Story: Logging native forests

Page 3. The timber industry, 1840–1920

All images & media in this story

Using native timber

As European settlers arrived in New Zealand from 1840, they needed wood for houses, fencing and firewood, and soon for railway sleepers. Harder woods such as tōtara and beech made sturdy posts, and tōtara and rātā were also used for wharfs. Rātā, mānuka and mataī became fuel for cooking, heating and, later, industrial use. Kahikatea was chosen for housing and roof shingles.

Rimu, which became the most popular timber from the 1920s, was seldom used at first. Instead, honey-coloured kauri was the favourite for building houses and boats, and making furniture. It was light and strong, with a straight grain, and did not warp or shrink.

Clearing the bush

The settlers used trees on their land, took up cheap licences to cut them on Crown-owned land, or felled them illegally. In many places the forest (or ‘bush’, as it was called) blocked the development of towns and farms. Settlers cleared it with fire as well as axe. Charred stumps were a stark backdrop to many settlements before the land was covered by pasture.

Timber towns

Because wood was so freely available, it was popular for building houses – especially in the heavily forested North Island. The new settlements looked completely different from the European towns the colonists had left behind, which were built mainly from stone and brick.

The timber industry develops

A timber industry grew and sawmills sprang up near forests and in coastal towns. As railways were built, operations moved inland from the rivers and harbours. Logging increased during the 1860s gold rushes, and remained high into the early 1880s. It declined during the economic depression of the late 1880s and early 1890s, but soon recovered.

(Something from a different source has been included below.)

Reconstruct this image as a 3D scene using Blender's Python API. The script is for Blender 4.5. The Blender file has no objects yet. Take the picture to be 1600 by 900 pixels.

By March 1907, there were 411 sawmills, and over 7,000 people worked in logging and milling. Many small timber companies had farmer shareholders with a special interest in clearing forest to create farmland.

Exporting timber

Most timber was shipped around New Zealand to be sold on the local market. However an export market developed after 1840. Shipments of wood, mainly kauri from Northland and the Coromandel Peninsula, went to Australia, Britain and California. In 1853 timber made up 31% of New Zealand’s exports, but it was soon overtaken by gold and then farm produce. Between 1890 and 1920, 15–25% of all native timber was exported. The United Kingdom, Australia, Fiji, Tonga and Samoa were major markets.

Government policy

The government wanted native forests to be used wisely, to ensure a constant supply of wood, and to control soil erosion and flooding. It passed the Forests Acts of 1874 and 1885. The 1885 Act established a State Forests Department, which set aside state forests to protect timber resources. But clearing land for farming remained more important than conserving forest. In 1887 the department was abolished and the Lands Department became responsible for forestry as well as farm settlement. Settlers received government incentives to clear bush on their land.

Kauri forests

Kauri was the most sought-after wood until the early 1900s. A Melbourne-based syndicate, the Kauri Timber Company, dominated the industry from 1888. It bought the rights to hundreds of thousands of acres of kauri forest, along with many sawmills. The kauri timber industry peaked about 1905, but as kauri became scarce its rising value made it even more desirable.

Other native forests

From the 1870s a vast area of forest was cleared in the lower North Island, on both sides of the Tararua and Ruahine ranges. The rimu, tōtara and kahikatea forest of the Seventy Mile Bush, between Wairarapa and Hawke’s Bay, was felled by about 1910. The completion of the North Island’s main trunk railway line in 1908 made inland forests accessible. Loggers moved to Rangitīkei, Waimarino and west Taupō to fell rimu, miro and mataī. As forests were cut in Southland and Marlborough, rimu and kahikatea logging on the West Coast of the South Island gained pace. From the 1890s, rimu went to Wellington and Christchurch from the West Coast, while kahikatea was shipped to Australia to be made into butter boxes. Only the forests at high altitudes or in rugged country escaped logging.